JR is sent to prison for a minor crime and crosses paths with notorious armed robber Brendan Lynch. Lynch helps JR out with a group other prisoners giving the young man a hard time. When JR is finally released, he is hooked up with Sam, a Russian crime boss who Brendan works for. He also meets Tasha, one of the women working at Sam’s strip club and one whom he sees as his personal property. Of course, JR falls for her which will lead to deeper problems. Brendan eventually gets out of prison, and Sam is ready with a heist at a gold mine. Events do not play out as planned and cliches cascade on top of each other.

Son of a Gun is decently well-made unsurprising and unexceptional crime film. It is painfully evident that writer-director Julius Avery is a fan of Michael Mann’s work (Heat, Collateral). The problem is that there is very little happening beyond the basic mimicry of a filmmaker Avery likes. Every plot beat and every character note plays just how you would expect, with not a single exciting non-cliched moment in the whole proceeding. The heist doesn’t go down as planned and of course, Brendan and Sam end up at odds. JR runs away with the girl, and everything turns out fine for them. These couldn’t be qualified as spoilers because they would have to be plot developments that hadn’t been played in every direct-to-video thriller over the last two decades.

The film opens with a lot of potential. There is a developing relationship between JR and Brendan while they are behind bars. If the film had stuck to this location and developed that story, it could have been something unique and exciting. There is a bare bones, raw quality to the opening twenty minutes. As soon as JR is released, I felt my interest in the whole film wan. I don’t think I can emphasize this enough, but everything is painfully dull. If the cinematography had been more creative or the lead actor had been born with an ounce of charisma it could recover from the bad script.

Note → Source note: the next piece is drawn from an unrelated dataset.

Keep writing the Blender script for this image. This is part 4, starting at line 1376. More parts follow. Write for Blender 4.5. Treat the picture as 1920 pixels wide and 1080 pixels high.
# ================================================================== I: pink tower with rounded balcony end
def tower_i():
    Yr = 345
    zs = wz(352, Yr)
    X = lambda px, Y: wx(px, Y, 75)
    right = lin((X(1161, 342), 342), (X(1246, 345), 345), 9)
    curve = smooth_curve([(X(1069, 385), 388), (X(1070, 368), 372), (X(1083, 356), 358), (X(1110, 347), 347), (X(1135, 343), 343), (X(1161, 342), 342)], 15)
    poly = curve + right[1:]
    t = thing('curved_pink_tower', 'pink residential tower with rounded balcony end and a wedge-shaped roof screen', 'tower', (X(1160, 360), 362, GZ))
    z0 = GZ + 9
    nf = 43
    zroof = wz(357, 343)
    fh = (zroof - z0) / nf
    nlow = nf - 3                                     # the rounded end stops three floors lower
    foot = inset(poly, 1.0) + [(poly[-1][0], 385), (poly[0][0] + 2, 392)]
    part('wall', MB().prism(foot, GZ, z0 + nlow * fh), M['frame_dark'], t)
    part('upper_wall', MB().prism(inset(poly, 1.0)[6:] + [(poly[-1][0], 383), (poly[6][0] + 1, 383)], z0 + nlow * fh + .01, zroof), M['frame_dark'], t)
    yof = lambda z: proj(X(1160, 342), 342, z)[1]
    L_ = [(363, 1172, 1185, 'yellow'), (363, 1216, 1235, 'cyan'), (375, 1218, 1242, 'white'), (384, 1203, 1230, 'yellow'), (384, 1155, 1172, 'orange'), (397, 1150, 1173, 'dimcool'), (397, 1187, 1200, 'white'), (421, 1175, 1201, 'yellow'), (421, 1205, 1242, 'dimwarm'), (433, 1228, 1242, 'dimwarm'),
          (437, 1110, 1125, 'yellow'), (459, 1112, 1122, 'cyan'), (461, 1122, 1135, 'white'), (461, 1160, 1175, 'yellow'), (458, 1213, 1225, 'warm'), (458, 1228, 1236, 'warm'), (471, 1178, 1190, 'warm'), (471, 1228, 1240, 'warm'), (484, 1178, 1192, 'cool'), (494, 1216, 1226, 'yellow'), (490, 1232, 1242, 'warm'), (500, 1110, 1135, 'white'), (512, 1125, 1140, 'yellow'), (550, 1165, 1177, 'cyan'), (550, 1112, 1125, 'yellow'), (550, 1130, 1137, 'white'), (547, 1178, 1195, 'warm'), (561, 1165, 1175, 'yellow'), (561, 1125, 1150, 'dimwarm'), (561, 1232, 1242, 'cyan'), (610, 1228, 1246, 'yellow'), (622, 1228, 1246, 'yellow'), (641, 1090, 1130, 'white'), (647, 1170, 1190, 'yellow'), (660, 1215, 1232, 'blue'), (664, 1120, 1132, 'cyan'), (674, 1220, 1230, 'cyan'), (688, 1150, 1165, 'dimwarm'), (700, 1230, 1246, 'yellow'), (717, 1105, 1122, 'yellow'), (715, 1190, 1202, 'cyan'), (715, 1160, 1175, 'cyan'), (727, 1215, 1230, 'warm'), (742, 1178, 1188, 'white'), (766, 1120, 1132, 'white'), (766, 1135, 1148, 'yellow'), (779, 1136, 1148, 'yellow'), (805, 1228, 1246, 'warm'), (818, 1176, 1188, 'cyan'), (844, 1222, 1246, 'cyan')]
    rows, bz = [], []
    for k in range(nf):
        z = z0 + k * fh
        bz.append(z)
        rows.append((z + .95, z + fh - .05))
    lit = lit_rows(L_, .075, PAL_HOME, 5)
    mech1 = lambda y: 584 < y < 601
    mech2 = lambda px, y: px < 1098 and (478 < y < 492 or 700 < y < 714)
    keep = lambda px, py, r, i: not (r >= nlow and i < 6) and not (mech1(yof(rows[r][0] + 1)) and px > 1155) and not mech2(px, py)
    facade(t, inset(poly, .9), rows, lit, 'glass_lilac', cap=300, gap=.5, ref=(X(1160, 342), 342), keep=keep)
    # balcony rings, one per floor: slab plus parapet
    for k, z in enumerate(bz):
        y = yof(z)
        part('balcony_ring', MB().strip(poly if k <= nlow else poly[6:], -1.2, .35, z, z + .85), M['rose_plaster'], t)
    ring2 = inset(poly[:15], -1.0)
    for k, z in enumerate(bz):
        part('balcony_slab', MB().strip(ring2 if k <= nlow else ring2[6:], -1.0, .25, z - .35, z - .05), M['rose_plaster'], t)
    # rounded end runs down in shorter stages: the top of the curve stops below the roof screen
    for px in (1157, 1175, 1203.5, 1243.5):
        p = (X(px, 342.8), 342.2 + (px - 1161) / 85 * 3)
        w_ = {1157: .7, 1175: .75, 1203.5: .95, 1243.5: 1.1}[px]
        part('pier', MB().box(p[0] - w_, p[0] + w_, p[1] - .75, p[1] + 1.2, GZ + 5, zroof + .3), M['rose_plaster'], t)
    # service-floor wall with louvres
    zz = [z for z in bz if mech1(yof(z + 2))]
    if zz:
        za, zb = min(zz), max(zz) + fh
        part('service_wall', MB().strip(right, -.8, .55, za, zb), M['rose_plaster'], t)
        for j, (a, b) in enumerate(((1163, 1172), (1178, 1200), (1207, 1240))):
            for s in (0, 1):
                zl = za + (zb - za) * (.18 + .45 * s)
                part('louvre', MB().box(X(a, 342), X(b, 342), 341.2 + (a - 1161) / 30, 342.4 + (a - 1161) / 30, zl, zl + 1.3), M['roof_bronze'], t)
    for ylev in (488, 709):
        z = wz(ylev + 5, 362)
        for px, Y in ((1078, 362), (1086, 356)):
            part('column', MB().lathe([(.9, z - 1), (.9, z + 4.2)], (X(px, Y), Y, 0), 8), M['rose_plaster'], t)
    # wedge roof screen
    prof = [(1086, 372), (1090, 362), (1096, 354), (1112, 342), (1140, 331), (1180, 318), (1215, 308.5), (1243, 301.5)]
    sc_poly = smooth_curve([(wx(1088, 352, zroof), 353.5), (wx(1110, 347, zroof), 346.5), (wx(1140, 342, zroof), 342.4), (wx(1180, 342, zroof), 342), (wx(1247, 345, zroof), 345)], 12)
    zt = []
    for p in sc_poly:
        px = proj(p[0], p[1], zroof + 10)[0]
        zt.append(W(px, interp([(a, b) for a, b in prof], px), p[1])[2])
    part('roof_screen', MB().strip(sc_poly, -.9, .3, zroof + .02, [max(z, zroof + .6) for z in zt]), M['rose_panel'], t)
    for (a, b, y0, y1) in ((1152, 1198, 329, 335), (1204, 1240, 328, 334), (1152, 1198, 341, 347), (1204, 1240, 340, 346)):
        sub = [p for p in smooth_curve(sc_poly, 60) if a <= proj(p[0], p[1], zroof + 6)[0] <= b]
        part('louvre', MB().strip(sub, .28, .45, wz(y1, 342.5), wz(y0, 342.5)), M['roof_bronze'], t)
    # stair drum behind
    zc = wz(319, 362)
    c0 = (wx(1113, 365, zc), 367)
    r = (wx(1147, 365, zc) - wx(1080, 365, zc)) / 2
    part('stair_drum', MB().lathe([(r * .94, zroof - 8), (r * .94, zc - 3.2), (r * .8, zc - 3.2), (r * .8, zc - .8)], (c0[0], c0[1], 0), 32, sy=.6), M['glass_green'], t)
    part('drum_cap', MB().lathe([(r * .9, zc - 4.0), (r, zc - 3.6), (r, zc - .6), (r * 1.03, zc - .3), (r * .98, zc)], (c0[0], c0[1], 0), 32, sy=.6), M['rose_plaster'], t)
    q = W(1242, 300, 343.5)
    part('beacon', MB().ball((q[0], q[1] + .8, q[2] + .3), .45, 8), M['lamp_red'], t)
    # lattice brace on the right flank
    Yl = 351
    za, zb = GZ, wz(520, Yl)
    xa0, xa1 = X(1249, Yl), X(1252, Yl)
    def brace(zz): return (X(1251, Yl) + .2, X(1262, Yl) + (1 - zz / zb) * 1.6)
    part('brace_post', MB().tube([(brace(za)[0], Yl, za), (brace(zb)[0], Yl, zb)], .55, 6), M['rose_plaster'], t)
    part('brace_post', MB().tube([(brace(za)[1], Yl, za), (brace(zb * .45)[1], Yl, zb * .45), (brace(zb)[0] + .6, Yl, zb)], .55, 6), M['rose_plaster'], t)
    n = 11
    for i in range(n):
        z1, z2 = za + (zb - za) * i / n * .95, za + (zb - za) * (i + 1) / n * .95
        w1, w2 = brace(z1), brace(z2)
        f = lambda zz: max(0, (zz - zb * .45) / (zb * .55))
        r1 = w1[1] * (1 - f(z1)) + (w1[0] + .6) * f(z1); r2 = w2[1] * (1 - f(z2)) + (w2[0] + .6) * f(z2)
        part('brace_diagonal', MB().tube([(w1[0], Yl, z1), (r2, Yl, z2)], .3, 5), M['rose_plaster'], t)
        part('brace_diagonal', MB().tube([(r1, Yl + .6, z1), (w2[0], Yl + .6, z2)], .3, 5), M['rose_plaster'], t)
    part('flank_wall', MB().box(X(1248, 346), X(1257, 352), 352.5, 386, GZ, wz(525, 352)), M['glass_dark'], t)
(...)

Brenton Thwaites, who played fellow generic actor Orlando Bloom’s son in the recent Pirates film, is a void of boring in the role of JR. This stands in contrast to Ewan McGregor who plays Brendan and is actually trying to do something with his part, that something ends up being a mimic of this archetype as seen in every other movie ever. Alicia Vikander is Tasha and does fine with what she is given, which is very little, other than the poor emotionally damaged girl who JR just has to convince should be with him and then all her problems will be solved. In that way, it exemplifies the worst of Michael Mann’s writing as women notoriously don’t get many substantial roles in his work.

As far as A24’s films go they can happily raise their hands up and decry this as just a foreign film they distributed in the United States. At this point in their filmography, this is one way they filled out their annual release schedule. Son of a Gun was ironically delayed from distribution due to Michael Mann’s Blackhat being released around the same time. It also makes sense why A24 might have picked this picture, McGregor’s name is a strong selling point, and Australian crime films have seen a moderate level of popularity in distribution in the last decade (see Animal Kingdom). However, I am happy to move past this one with no chance of ever returning for a review.